**Prompt:**
In the entries below, find the lines with the word "this" and copy them.

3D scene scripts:
········

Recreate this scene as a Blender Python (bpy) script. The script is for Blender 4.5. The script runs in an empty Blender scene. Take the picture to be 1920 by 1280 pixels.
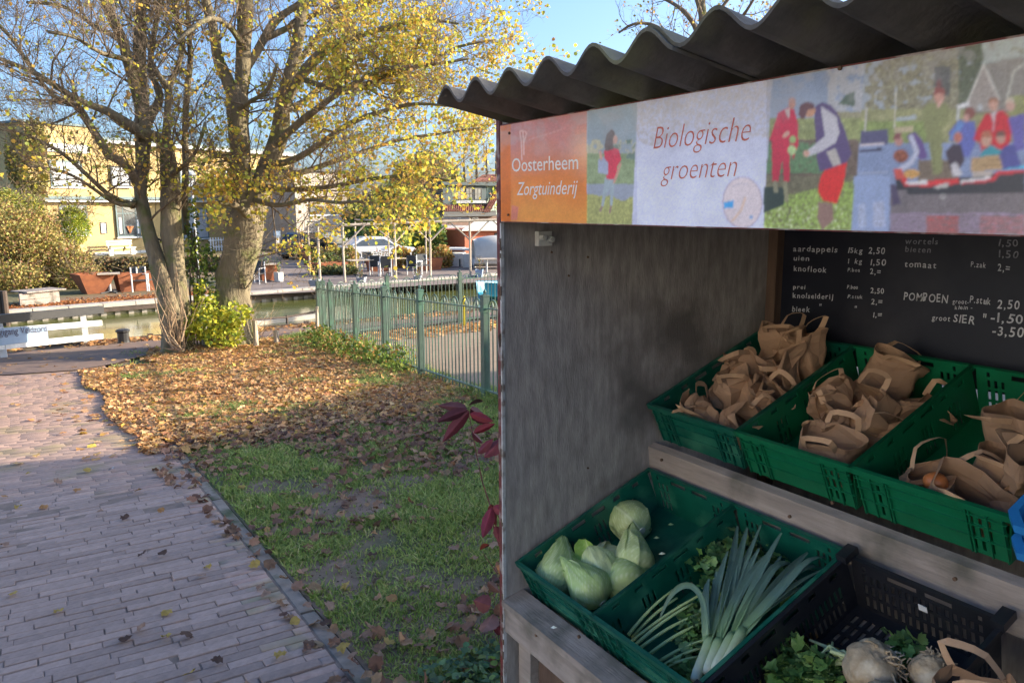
import bpy, math, random
import numpy as np
from mathutils import Matrix, Vector, noise as mnoise
random.seed(7); rng = np.random.default_rng(11)
S = bpy.context.scene; COL = S.collection
# ------------------------------------------------------------------ camera, sky, sun, exposure
H = 1.65; FOC = 1470.0
def _cam_matrix(yaw, pitch, roll):
    cy, sy = math.cos(yaw), math.sin(yaw); cp, sp = math.cos(pitch), math.sin(pitch)
    f = np.array([sy*cp, cy*cp, -sp]); r = np.array([cy, -sy, 0.]); d = np.cross(f, r)
    cr, sr = math.cos(roll), math.sin(roll)
    return np.array([cr*r+sr*d, -sr*r+cr*d, f])
CM = _cam_matrix(math.radians(-58.3), math.radians(9.78), math.radians(0.28)); CP = np.array([0, 0, H])
cam = bpy.data.cameras.new('camera'); cam.lens = FOC/1920*36; cam.sensor_width = 36; cam.clip_start = .05; cam.clip_end = 900
co = bpy.data.objects.new('camera', cam); COL.objects.link(co)
co.matrix_world = Matrix(((CM[0][0], -CM[1][0], -CM[2][0], 0), (CM[0][1], -CM[1][1], -CM[2][1], 0),
                          (CM[0][2], -CM[1][2], -CM[2][2], H), (0, 0, 0, 1)))
S.camera = co
SUNV = Vector((.34, .94, .325)).normalized()
W = bpy.data.worlds.new('World'); S.world = W; W.use_nodes = True
wn = W.node_tree; bg = wn.nodes['Background']
sky = wn.nodes.new('ShaderNodeTexSky'); sky.sky_type = 'NISHITA'; sky.sun_disc = False
sky.sun_elevation = math.asin(SUNV.z); sky.sun_rotation = math.atan2(SUNV.x, SUNV.y)
sky.air_density = .8; sky.dust_density = 2.8; sky.ozone_density = 4.
wn.links.new(sky.outputs[0], bg.inputs[0]); bg.inputs[1].default_value = .15
sl = bpy.data.lights.new('sun', 'SUN'); sl.energy = 4.3; sl.angle = math.radians(.55); sl.color = (1, .86, .66)
so = bpy.data.objects.new('sun', sl); COL.objects.link(so)
so.rotation_euler = SUNV.to_track_quat('Z', 'Y').to_euler(); so.location = (5, 15, 12)
S.view_settings.view_transform = 'Standard'; S.view_settings.look = 'None'; S.view_settings.gamma = 1
S.view_settings.use_curve_mapping = False; S.view_settings.exposure = 1.5
S.cycles.max_bounces = 6; S.cycles.diffuse_bounces = 4; S.cycles.transparent_max_bounces = 8
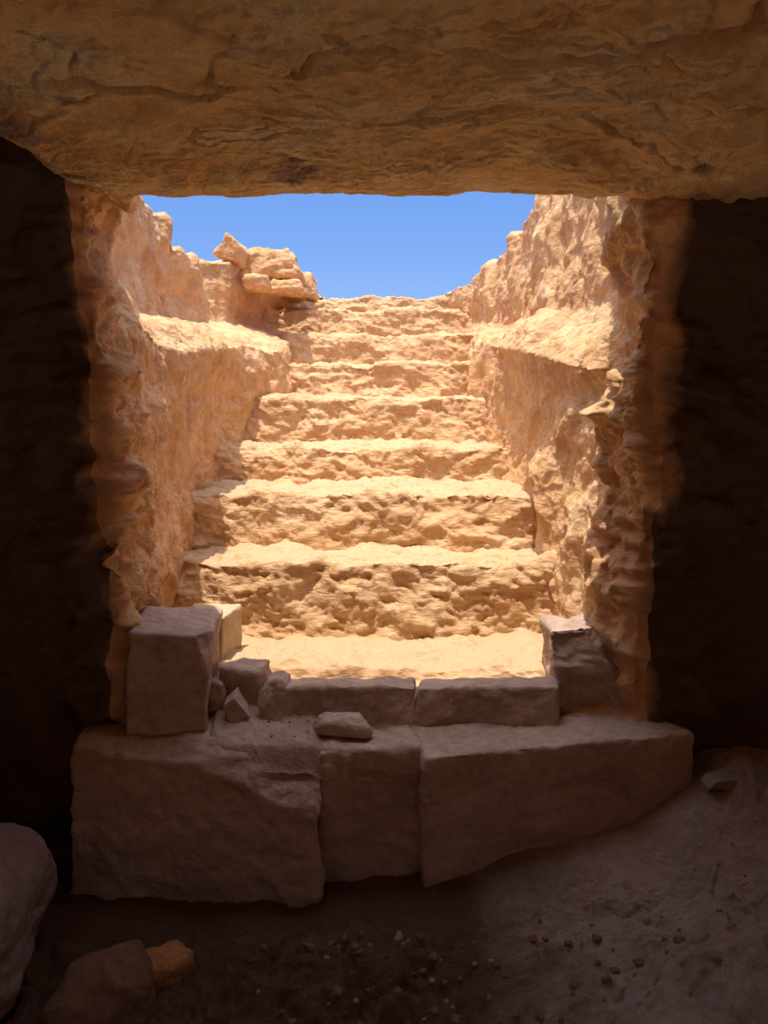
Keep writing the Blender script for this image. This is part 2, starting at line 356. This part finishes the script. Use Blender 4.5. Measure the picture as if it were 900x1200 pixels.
# ---- ceiling and the lintel edge, with its cracks
ZC = 0.458
CRACKS = [([(905, 12), (880, 36), (850, 50), (815, 60), (760, 65), (715, 70), (660, 70)], 0.060, 0.011),
          ([(660, 70), (600, 66), (560, 60), (500, 56), (450, 60)], 0.016, 0.006),
          ([(600, 130), (560, 130), (490, 134), (430, 132)], 0.018, 0.006),
          ([(60, 105), (110, 106), (170, 112), (225, 114), (270, 108)], 0.026, 0.007),
          ([(270, 30), (262, 60), (245, 88), (238, 100), (262, 108)], 0.022, 0.006),
          ([(150, 18), (190, 14), (215, 28), (250, 45), (310, 55)], 0.018, 0.006),
          ([(335, 82), (352, 68), (370, 60), (400, 52), (450, 48)], 0.022, 0.006),
          ([(240, 175), (290, 200), (320, 206), (345, 200)], 0.018, 0.006),
          ([(740, 100), (775, 98), (800, 108), (830, 95), (890, 92)], 0.014, 0.006),
          ([(690, 130), (730, 150), (780, 172), (840, 178), (890, 180)], 0.024, 0.007)]
def ceil_z(x, y):
    return ZC + 0.13 * sstep(-0.66, -0.86, x) * sstep(0.4, 1.6, y) + 0.06 * sstep(-0.8, -1.2, x) - 0.015 * sstep(0.5, 0.9, x)
def edge_y(x): return 2.05 + 0.23 * sstep(-0.62, -0.72, x) + 0.20 * sstep(0.60, 0.68, x)
xs = [-3.2, -1.25, 1.25, 3.2]; secs = []
cxs = np.concatenate([np.linspace(-3.2, -1.3, 30)[:-1], np.linspace(-1.3, 1.3, 560), np.linspace(1.3, 3.2, 30)[1:]])
for x in cxs:
    e = float(edge_y(np.array(x)))
    pts = [(x, -2.3, ZC + 0.1), (x, 0.75, 0), (x, e - 0.03, 0), (x, e, 0.02), (x, e - 0.02, 0.12), (x, e - 0.30, 0.66), (x, -2.6, 0.9)]
    secs.append(pts)
g = resample(np.array(secs), [30, 330, 12, 14, 30, 20], 1)
cz = ceil_z(g[:, :, 0], g[:, :, 1]); nb = 30
g[:, nb:, 2] += cz[:, nb:] * (1 - sstep(0.1, 0.6, g[:, nb:, 2]))
g[:, :nb, 2] = ceil_z(g[:, :nb, 0], g[:, :nb, 1])
n = gnormals(g); n = np.where(n[:, 100:101, 2:3] > 0, -n, n)
P = g.reshape(-1, 3); N = n.reshape(-1, 3)
d = 0.012 * fbm(P * 1.8, 61, 3) + 0.012 * crag(P * np.array([4.5, 3, 5]), 63, 4, 0.55) + 0.003 * crag(P * np.array([26, 16, 26]), 66, 3)
d += 0.014 * flakes(P * np.array([3.2, 2.6, 4]), 73, 4, 0.08)
d -= 0.016 * np.exp(-(fbm(P * np.array([3.2, 4.0, 4]), 76, 4) / 0.022) ** 2) * sstep(0.0, 0.35, fbm(P * 2.3, 77, 2))      # hairline cracks
d -= 0.012 * np.exp(-(fbm(P * np.array([5.5, 8.0, 4]), 78, 3) / 0.035) ** 2) * sstep(0.1, 0.45, fbm(P * 3.1, 79, 2))
d += 0.012 * flakes(P * np.array([6, 7, 6]), 74, 3, 0.06) * sstep(-0.2, 0.3, fbm(P * 2.7, 75, 2))
rt = sstep(0.25, 0.7, P[:, 0]) * sstep(1.1, 1.5, P[:, 1])
Q = P @ np.array([[0.8, 0.6, 0], [-0.6, 0.8, 0], [0, 0, 1]]).T
d += rt * 0.020 * crag(Q * np.array([18, 5, 5]), 70, 3, 0.5)          # tooled ridges on the right
for pl, dep, wid in CRACKS:
    pts = np.array([PZ(a, b, ZC)[:2] for a, b in pl]); best = np.full(len(P), 9.0); side = np.zeros(len(P))
    wob = P[:, :2] + 0.012 * np.stack([fbm(P * 14, 80, 3), fbm(P * 14, 81, 3)], 1)
    for a, b in zip(pts[:-1], pts[1:]):
        ab = b - a; t = np.clip(((wob - a) @ ab) / (ab @ ab), 0, 1); q = wob - a - t[:, None] * ab; dd = np.linalg.norm(q, axis=1); side = np.where(dd < best, q[:, 1], side); best = np.minimum(best, dd)
    k = np.exp(-(best / (wid * 0.62)) ** 2) * (0.75 + 0.6 * vnoise(P * 9, 85)).clip(0.1, 1)
    d -= dep * k * (P[:, 2] < 0.75)
    d += (P[:, 2] < 0.75) * 0.22 * dep * sstep(-0.001, 0.004, side) * sstep(0.06, 0.0, best) * (0.7 + 0.6 * vnoise(P * 6, 86))
d = d * (1 - 0.55 * sstep(1.80, 2.0, P[:, 1]) * (np.abs(P[:, 0]) < 0.7))
P = P + N * d[:, None]
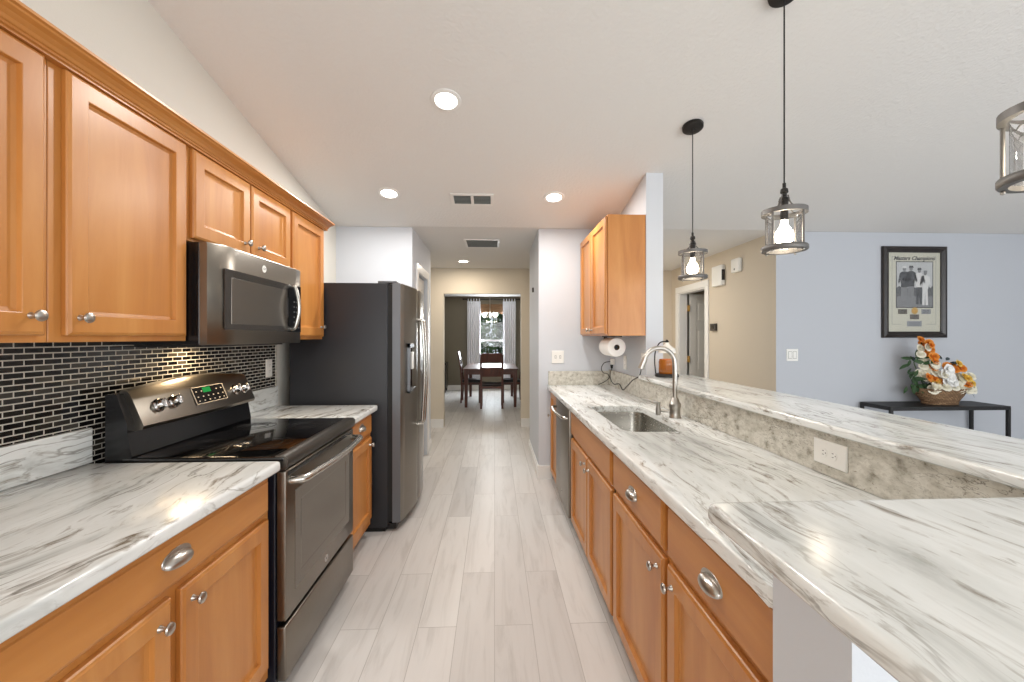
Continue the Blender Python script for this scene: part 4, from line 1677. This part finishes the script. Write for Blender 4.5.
def flat(bm, pts, d_, e_=.0003):
    A = [bm.verts.new((p[0], YW - d_, p[1])) for p in pts]
    B = [bm.verts.new((p[0], YW - d_ - e_, p[1])) for p in pts]
    bm.faces.new(B)
    bm.faces.new(A[::-1])
    for k in range(len(pts)):
        bm.faces.new((A[k], A[(k + 1) % len(pts)], B[(k + 1) % len(pts)], B[k]))


bm = bmesh.new()
rnd = random.Random(3)
tp = [(hx0, hz0 + .10)] + [(hx0 + (hx1 - hx0) * k / 16, hz0 + .20 + rnd.uniform(-.015, .035)) for k in range(17)] + [(hx1, hz0 + .10)]
flat(bm, tp, .0118)
obj('photo_trees', bm, 'photo_tree', ph)
bm = bmesh.new()
flat(bm, [(hx0, hz0), (hx1, hz0), (hx1, hz0 + .11), (hx0, hz0 + .11)], .0119)
obj('photo_grass', bm, 'photo_mid', ph)


def golfer(cx_, z0, s_, top, leg, hat):
    def P(l):
        return [(cx_ + a * s_, z0 + b_ * s_) for a, b_ in l]
    bm = bmesh.new()
    flat(bm, P([(-.036, .0), (-.008, .0), (-.002, .16), (.004, .0), (.034, .0), (.034, .02), (.030, .20), (-.034, .20), (-.038, .02)]), .0122)
    obj('photo_trousers', bm, leg, ph)
    bm = bmesh.new()
    flat(bm, P([(-.036, .19), (.036, .19), (.042, .26), (.062, .23), (.068, .25), (.050, .335), (.018, .352), (-.018, .352), (-.050, .335), (-.066, .25), (-.060, .22), (-.042, .26)]), .0124)
    obj('photo_jacket', bm, top, ph)
    bm = bmesh.new()
    flat(bm, P([(.020 * math.cos(a * PI / 6), .378 + .026 * math.sin(a * PI / 6)) for a in range(12)]), .0126)
    obj('photo_face', bm, 'photo_mid', ph)
    bm = bmesh.new()
    flat(bm, P([(-.024, .386), (.028, .386), (.020, .408), (-.018, .408)]), .0128)
    obj('photo_cap', bm, hat, ph)


golfer(4.135, 1.700, .98, 'photo_dark', 'photo_mid', 'photo_white')
golfer(4.205, 1.712, .96, 'photo_dark', 'photo_mid', 'photo_dark')
golfer(4.292, 1.715, .90, 'photo_white', 'photo_dark', 'photo_dark')
golfer(4.355, 1.705, .86, 'photo_white', 'photo_white', 'photo_mid')
# plaques and seal
for x0, x1, z0, z1, mm in ((4.068, 4.165, 1.615, 1.665, 'plaque'), (4.315, 4.415, 1.615, 1.665, 'plaque_s'), (4.193, 4.290, 1.562, 1.612, 'plaque'), (4.163, 4.318, 1.490, 1.545, 'plaque_s')):
    bm = bmesh.new()
    ybox(bm, x0, x1, z0, z1, .011, .0125, .0006)
    pq = obj('plaque', bm, mm, pf)
    bm = bmesh.new()
    for k in range(3):
        ybox(bm, x0 + .02, x1 - .02, z0 + .011 + k * .012, z0 + .014 + k * .012, .0124, .0127)
    obj('engraved_lines', bm, 'ink', pq)
bm = bmesh.new()
pts = []
for k in range(28):
    a = 2 * PI * k / 28
    rr = .037 if k % 2 else .032
    pts.append((4.243 + rr * math.cos(a), 1.648 + rr * math.sin(a)))
flat(bm, pts, .0128, .0012)
obj('gold_seal', bm, 'gold', mt_)
bm = bmesh.new()
box(bm, PX0 + fw - .002, PX1 - fw + .002, YW - .0175, YW - .0165, PZ0 + fw - .002, PZ1 - fw + .002)
obj('glazing', bm, 'picglass', pf)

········

**Task output:**
Recreate this scene as a Blender Python (bpy) script. The script is for Blender 4.5. The script runs in an empty Blender scene. Take the picture to be 1920 by 1280 pixels.
Keep writing the Blender script for this image. This is part 2, starting at line 356. This part finishes the script. Use Blender 4.5. Measure the picture as if it were 900x1200 pixels.
Continue the Blender Python script for this scene: part 4, from line 1677. This part finishes the script. Write for Blender 4.5.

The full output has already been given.